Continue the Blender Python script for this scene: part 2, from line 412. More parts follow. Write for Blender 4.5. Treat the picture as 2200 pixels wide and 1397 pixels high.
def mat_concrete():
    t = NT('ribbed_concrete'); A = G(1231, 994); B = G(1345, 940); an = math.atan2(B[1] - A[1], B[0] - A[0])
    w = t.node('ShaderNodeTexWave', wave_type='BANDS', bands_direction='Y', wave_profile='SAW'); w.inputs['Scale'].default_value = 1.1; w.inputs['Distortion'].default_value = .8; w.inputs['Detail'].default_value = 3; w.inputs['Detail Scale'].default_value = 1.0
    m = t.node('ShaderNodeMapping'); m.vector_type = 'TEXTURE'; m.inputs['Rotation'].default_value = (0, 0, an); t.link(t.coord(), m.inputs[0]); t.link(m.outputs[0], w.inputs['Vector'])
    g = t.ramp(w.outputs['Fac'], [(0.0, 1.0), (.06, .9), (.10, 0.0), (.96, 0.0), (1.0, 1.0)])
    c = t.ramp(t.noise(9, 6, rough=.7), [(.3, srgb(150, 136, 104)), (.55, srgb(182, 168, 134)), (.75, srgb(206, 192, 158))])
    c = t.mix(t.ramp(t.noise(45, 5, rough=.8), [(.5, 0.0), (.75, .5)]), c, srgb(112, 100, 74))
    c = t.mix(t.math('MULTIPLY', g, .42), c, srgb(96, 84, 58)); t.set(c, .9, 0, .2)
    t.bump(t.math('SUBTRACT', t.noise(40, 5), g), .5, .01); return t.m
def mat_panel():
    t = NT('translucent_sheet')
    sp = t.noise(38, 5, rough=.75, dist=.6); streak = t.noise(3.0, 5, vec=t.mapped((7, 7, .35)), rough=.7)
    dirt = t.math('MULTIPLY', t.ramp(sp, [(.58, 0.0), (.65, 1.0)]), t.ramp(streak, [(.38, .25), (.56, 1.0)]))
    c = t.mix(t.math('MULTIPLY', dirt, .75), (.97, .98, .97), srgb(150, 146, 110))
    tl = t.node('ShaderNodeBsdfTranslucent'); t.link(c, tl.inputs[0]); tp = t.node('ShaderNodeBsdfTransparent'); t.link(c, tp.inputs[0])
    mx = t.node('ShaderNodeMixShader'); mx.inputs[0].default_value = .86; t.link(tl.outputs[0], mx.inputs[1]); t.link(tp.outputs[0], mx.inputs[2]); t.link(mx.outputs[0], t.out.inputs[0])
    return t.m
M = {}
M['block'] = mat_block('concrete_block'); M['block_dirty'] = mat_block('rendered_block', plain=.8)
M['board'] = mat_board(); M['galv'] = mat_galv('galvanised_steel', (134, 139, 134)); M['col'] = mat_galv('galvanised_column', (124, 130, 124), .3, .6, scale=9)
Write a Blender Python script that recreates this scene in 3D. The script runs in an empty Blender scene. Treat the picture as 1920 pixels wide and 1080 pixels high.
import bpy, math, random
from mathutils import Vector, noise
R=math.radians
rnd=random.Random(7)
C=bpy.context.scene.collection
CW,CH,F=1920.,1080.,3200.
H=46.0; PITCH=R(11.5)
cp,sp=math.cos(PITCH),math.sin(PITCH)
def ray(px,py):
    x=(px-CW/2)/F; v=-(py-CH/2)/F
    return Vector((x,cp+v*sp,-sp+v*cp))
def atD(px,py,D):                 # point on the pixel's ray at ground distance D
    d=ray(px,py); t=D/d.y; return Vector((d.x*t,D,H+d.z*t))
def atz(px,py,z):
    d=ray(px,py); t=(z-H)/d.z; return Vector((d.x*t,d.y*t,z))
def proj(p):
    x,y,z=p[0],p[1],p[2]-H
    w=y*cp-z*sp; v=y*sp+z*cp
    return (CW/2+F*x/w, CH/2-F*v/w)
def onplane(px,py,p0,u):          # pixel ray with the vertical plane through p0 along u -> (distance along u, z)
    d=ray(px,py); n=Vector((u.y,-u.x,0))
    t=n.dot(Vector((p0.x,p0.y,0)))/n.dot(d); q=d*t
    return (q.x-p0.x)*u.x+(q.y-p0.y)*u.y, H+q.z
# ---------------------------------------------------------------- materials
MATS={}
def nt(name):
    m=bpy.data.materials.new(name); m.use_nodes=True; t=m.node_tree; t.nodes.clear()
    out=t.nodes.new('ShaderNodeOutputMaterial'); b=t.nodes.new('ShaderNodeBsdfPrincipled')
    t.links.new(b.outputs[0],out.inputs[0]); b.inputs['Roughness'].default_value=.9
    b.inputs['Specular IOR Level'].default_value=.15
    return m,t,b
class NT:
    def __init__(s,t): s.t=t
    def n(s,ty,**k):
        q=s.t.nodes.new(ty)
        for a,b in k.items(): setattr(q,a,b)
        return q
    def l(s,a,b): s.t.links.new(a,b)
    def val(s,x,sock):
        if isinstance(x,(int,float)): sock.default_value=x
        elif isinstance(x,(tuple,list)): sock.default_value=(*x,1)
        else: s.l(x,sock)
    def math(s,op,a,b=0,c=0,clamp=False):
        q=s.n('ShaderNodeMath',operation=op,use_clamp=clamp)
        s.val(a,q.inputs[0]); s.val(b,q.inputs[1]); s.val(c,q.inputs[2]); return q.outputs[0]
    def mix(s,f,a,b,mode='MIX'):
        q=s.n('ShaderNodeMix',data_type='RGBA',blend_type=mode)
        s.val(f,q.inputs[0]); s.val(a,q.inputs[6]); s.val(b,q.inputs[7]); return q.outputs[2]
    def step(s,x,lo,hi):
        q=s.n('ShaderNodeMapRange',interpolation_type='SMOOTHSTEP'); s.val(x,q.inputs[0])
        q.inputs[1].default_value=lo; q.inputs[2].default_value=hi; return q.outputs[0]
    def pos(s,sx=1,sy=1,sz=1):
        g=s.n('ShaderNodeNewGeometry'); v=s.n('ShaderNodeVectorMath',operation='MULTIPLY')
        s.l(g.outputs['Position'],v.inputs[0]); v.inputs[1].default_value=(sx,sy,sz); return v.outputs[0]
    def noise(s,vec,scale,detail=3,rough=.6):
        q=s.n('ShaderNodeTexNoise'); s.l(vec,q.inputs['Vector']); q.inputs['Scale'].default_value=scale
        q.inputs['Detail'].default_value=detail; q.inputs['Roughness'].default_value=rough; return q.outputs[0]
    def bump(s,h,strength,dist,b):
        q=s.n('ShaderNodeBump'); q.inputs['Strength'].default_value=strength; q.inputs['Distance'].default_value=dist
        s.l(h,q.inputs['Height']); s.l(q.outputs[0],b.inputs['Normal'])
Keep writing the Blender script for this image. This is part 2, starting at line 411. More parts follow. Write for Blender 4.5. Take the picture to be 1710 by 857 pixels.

> [What this task involves] Print all the data exactly.

> [Final result]
Continue the Blender Python script for this scene: part 2, from line 412. More parts follow. Write for Blender 4.5. Treat the picture as 2200 pixels wide and 1397 pixels high.
def mat_concrete():
    t = NT('ribbed_concrete'); A = G(1231, 994); B = G(1345, 940); an = math.atan2(B[1] - A[1], B[0] - A[0])
    w = t.node('ShaderNodeTexWave', wave_type='BANDS', bands_direction='Y', wave_profile='SAW'); w.inputs['Scale'].default_value = 1.1; w.inputs['Distortion'].default_value = .8; w.inputs['Detail'].default_value = 3; w.inputs['Detail Scale'].default_value = 1.0
    m = t.node('ShaderNodeMapping'); m.vector_type = 'TEXTURE'; m.inputs['Rotation'].default_value = (0, 0, an); t.link(t.coord(), m.inputs[0]); t.link(m.outputs[0], w.inputs['Vector'])
    g = t.ramp(w.outputs['Fac'], [(0.0, 1.0), (.06, .9), (.10, 0.0), (.96, 0.0), (1.0, 1.0)])
    c = t.ramp(t.noise(9, 6, rough=.7), [(.3, srgb(150, 136, 104)), (.55, srgb(182, 168, 134)), (.75, srgb(206, 192, 158))])
    c = t.mix(t.ramp(t.noise(45, 5, rough=.8), [(.5, 0.0), (.75, .5)]), c, srgb(112, 100, 74))
    c = t.mix(t.math('MULTIPLY', g, .42), c, srgb(96, 84, 58)); t.set(c, .9, 0, .2)
    t.bump(t.math('SUBTRACT', t.noise(40, 5), g), .5, .01); return t.m
def mat_panel():
    t = NT('translucent_sheet')
    sp = t.noise(38, 5, rough=.75, dist=.6); streak = t.noise(3.0, 5, vec=t.mapped((7, 7, .35)), rough=.7)
    dirt = t.math('MULTIPLY', t.ramp(sp, [(.58, 0.0), (.65, 1.0)]), t.ramp(streak, [(.38, .25), (.56, 1.0)]))
    c = t.mix(t.math('MULTIPLY', dirt, .75), (.97, .98, .97), srgb(150, 146, 110))
    tl = t.node('ShaderNodeBsdfTranslucent'); t.link(c, tl.inputs[0]); tp = t.node('ShaderNodeBsdfTransparent'); t.link(c, tp.inputs[0])
    mx = t.node('ShaderNodeMixShader'); mx.inputs[0].default_value = .86; t.link(tl.outputs[0], mx.inputs[1]); t.link(tp.outputs[0], mx.inputs[2]); t.link(mx.outputs[0], t.out.inputs[0])
    return t.m
M = {}
M['block'] = mat_block('concrete_block'); M['block_dirty'] = mat_block('rendered_block', plain=.8)
M['board'] = mat_board(); M['galv'] = mat_galv('galvanised_steel', (134, 139, 134)); M['col'] = mat_galv('galvanised_column', (124, 130, 124), .3, .6, scale=9)
Write a Blender Python script that recreates this scene in 3D. The script runs in an empty Blender scene. Treat the picture as 1920 pixels wide and 1080 pixels high.
import bpy, math, random
from mathutils import Vector, noise
R=math.radians
rnd=random.Random(7)
C=bpy.context.scene.collection
CW,CH,F=1920.,1080.,3200.
H=46.0; PITCH=R(11.5)
cp,sp=math.cos(PITCH),math.sin(PITCH)
def ray(px,py):
    x=(px-CW/2)/F; v=-(py-CH/2)/F
    return Vector((x,cp+v*sp,-sp+v*cp))
def atD(px,py,D):                 # point on the pixel's ray at ground distance D
    d=ray(px,py); t=D/d.y; return Vector((d.x*t,D,H+d.z*t))
def atz(px,py,z):
    d=ray(px,py); t=(z-H)/d.z; return Vector((d.x*t,d.y*t,z))
def proj(p):
    x,y,z=p[0],p[1],p[2]-H
    w=y*cp-z*sp; v=y*sp+z*cp
    return (CW/2+F*x/w, CH/2-F*v/w)
def onplane(px,py,p0,u):          # pixel ray with the vertical plane through p0 along u -> (distance along u, z)
    d=ray(px,py); n=Vector((u.y,-u.x,0))
    t=n.dot(Vector((p0.x,p0.y,0)))/n.dot(d); q=d*t
    return (q.x-p0.x)*u.x+(q.y-p0.y)*u.y, H+q.z
# ---------------------------------------------------------------- materials
MATS={}
def nt(name):
    m=bpy.data.materials.new(name); m.use_nodes=True; t=m.node_tree; t.nodes.clear()
    out=t.nodes.new('ShaderNodeOutputMaterial'); b=t.nodes.new('ShaderNodeBsdfPrincipled')
    t.links.new(b.outputs[0],out.inputs[0]); b.inputs['Roughness'].default_value=.9
    b.inputs['Specular IOR Level'].default_value=.15
    return m,t,b
class NT:
    def __init__(s,t): s.t=t
    def n(s,ty,**k):
        q=s.t.nodes.new(ty)
        for a,b in k.items(): setattr(q,a,b)
        return q
    def l(s,a,b): s.t.links.new(a,b)
    def val(s,x,sock):
        if isinstance(x,(int,float)): sock.default_value=x
        elif isinstance(x,(tuple,list)): sock.default_value=(*x,1)
        else: s.l(x,sock)
    def math(s,op,a,b=0,c=0,clamp=False):
        q=s.n('ShaderNodeMath',operation=op,use_clamp=clamp)
        s.val(a,q.inputs[0]); s.val(b,q.inputs[1]); s.val(c,q.inputs[2]); return q.outputs[0]
    def mix(s,f,a,b,mode='MIX'):
        q=s.n('ShaderNodeMix',data_type='RGBA',blend_type=mode)
        s.val(f,q.inputs[0]); s.val(a,q.inputs[6]); s.val(b,q.inputs[7]); return q.outputs[2]
    def step(s,x,lo,hi):
        q=s.n('ShaderNodeMapRange',interpolation_type='SMOOTHSTEP'); s.val(x,q.inputs[0])
        q.inputs[1].default_value=lo; q.inputs[2].default_value=hi; return q.outputs[0]
    def pos(s,sx=1,sy=1,sz=1):
        g=s.n('ShaderNodeNewGeometry'); v=s.n('ShaderNodeVectorMath',operation='MULTIPLY')
        s.l(g.outputs['Position'],v.inputs[0]); v.inputs[1].default_value=(sx,sy,sz); return v.outputs[0]
    def noise(s,vec,scale,detail=3,rough=.6):
        q=s.n('ShaderNodeTexNoise'); s.l(vec,q.inputs['Vector']); q.inputs['Scale'].default_value=scale
        q.inputs['Detail'].default_value=detail; q.inputs['Roughness'].default_value=rough; return q.outputs[0]
    def bump(s,h,strength,dist,b):
        q=s.n('ShaderNodeBump'); q.inputs['Strength'].default_value=strength; q.inputs['Distance'].default_value=dist
        s.l(h,q.inputs['Height']); s.l(q.outputs[0],b.inputs['Normal'])
Keep writing the Blender script for this image. This is part 2, starting at line 411. More parts follow. Write for Blender 4.5. Take the picture to be 1710 by 857 pixels.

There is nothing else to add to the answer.